╭─ Material for the task

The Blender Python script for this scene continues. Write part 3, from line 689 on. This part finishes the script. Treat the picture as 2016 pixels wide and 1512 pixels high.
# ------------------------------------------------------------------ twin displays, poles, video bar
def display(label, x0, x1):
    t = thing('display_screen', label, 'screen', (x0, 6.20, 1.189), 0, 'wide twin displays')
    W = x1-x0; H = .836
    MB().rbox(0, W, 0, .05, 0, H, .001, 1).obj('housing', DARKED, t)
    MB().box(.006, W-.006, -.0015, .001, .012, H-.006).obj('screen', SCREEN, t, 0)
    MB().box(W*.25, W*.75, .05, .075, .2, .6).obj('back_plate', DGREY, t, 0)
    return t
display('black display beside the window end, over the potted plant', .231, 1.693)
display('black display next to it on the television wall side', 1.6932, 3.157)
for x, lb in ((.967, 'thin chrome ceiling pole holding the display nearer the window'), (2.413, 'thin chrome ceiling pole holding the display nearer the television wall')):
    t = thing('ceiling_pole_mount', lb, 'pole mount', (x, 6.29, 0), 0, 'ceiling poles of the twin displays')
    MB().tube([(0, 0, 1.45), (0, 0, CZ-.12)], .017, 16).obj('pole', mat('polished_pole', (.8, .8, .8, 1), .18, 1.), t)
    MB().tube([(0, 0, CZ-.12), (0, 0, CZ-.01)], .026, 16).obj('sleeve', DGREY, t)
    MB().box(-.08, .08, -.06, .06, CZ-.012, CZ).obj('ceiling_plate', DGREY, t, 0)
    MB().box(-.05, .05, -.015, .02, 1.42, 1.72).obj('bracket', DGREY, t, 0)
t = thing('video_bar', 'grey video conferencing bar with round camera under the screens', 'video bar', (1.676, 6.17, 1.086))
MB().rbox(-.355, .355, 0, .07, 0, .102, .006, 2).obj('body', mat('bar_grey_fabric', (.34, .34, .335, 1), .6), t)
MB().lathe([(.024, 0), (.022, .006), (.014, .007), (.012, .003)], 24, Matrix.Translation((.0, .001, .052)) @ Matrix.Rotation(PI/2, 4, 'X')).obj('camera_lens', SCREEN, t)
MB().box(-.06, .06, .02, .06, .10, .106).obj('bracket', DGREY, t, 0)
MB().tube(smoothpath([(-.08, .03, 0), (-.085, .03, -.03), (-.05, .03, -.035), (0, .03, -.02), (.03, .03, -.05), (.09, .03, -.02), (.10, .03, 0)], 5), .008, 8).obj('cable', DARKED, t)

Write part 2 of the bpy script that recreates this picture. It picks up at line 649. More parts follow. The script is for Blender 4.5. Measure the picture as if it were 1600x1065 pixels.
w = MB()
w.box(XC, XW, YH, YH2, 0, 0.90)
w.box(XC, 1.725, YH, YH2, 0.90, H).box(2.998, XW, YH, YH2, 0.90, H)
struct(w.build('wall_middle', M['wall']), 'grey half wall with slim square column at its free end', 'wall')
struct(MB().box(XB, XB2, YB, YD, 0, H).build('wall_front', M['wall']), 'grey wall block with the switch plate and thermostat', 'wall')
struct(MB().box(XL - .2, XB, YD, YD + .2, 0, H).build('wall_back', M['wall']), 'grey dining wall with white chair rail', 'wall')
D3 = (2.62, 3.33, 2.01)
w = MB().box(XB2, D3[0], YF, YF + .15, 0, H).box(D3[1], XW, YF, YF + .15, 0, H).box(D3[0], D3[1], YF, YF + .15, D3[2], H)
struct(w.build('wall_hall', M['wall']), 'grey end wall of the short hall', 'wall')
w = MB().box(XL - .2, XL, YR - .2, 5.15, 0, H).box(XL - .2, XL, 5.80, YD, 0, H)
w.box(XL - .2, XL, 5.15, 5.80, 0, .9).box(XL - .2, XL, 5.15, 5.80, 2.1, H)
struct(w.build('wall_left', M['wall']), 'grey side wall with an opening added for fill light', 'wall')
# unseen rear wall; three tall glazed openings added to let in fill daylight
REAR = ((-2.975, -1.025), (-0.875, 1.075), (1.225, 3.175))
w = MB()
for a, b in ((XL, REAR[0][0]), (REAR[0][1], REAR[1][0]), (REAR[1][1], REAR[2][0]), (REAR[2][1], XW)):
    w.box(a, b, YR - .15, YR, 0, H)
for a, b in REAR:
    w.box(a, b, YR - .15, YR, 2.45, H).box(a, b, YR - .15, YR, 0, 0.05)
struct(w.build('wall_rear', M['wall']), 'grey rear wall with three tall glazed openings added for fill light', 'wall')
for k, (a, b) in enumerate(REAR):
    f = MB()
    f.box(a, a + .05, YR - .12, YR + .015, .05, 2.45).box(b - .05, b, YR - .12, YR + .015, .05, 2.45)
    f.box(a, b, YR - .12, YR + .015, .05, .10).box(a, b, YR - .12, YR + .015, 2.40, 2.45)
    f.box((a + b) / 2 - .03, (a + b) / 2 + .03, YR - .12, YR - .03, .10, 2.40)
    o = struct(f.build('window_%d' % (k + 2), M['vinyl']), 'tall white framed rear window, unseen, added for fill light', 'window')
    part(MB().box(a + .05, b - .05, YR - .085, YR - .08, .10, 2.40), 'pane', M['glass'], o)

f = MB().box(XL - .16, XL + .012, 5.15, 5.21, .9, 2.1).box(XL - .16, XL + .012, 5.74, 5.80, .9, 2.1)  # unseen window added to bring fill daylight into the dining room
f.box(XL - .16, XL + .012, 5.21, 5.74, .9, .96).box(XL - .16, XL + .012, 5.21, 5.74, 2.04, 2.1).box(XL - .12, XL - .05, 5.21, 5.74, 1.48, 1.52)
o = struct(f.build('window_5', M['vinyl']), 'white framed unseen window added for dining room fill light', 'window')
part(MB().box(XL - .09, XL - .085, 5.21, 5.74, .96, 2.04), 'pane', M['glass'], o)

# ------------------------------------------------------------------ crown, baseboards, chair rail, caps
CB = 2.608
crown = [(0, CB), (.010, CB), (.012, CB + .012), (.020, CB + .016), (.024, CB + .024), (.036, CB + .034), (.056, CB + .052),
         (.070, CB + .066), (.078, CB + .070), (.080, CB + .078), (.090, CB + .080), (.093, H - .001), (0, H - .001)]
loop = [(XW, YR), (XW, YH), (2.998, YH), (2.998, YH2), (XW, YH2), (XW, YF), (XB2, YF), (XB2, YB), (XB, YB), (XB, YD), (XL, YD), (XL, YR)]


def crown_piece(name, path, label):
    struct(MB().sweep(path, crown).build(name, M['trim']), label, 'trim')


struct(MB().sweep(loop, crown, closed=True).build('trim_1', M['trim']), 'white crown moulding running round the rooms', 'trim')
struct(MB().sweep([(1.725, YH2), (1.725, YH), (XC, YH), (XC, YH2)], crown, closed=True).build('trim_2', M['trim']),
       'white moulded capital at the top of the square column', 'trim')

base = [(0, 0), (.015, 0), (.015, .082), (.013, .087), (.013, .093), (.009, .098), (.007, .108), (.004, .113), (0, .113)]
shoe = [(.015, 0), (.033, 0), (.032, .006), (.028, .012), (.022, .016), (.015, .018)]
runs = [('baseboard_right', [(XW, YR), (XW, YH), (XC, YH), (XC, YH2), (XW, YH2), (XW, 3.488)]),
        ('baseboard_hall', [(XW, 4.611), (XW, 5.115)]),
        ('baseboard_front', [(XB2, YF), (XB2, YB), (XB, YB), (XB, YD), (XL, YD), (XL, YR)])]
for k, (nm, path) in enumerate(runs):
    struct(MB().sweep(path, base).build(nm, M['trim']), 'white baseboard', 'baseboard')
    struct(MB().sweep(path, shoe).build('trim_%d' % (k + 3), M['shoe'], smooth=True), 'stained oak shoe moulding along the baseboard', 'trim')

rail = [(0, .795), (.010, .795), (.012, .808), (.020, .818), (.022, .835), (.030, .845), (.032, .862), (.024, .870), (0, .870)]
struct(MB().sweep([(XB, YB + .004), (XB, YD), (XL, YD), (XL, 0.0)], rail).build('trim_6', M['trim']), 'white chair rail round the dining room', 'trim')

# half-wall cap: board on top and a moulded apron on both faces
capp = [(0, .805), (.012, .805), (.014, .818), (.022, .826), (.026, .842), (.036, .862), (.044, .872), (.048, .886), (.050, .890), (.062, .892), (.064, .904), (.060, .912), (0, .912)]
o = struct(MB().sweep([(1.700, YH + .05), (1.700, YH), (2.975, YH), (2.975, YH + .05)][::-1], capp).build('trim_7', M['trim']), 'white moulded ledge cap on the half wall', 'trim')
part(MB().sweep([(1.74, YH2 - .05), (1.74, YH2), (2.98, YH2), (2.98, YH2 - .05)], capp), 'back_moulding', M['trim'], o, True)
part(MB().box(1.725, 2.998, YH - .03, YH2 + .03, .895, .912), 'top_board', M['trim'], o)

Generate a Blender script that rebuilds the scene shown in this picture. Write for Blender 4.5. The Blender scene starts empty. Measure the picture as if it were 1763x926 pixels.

╰─

■ Exercise ■
Only lines with the word "Blender" should be collected from the material.

■ Written answer ■
The Blender Python script for this scene continues. Write part 3, from line 689 on. This part finishes the script. Treat the picture as 2016 pixels wide and 1512 pixels high.
Write part 2 of the bpy script that recreates this picture. It picks up at line 649. More parts follow. The script is for Blender 4.5. Measure the picture as if it were 1600x1065 pixels.
Generate a Blender script that rebuilds the scene shown in this picture. Write for Blender 4.5. The Blender scene starts empty. Measure the picture as if it were 1763x926 pixels.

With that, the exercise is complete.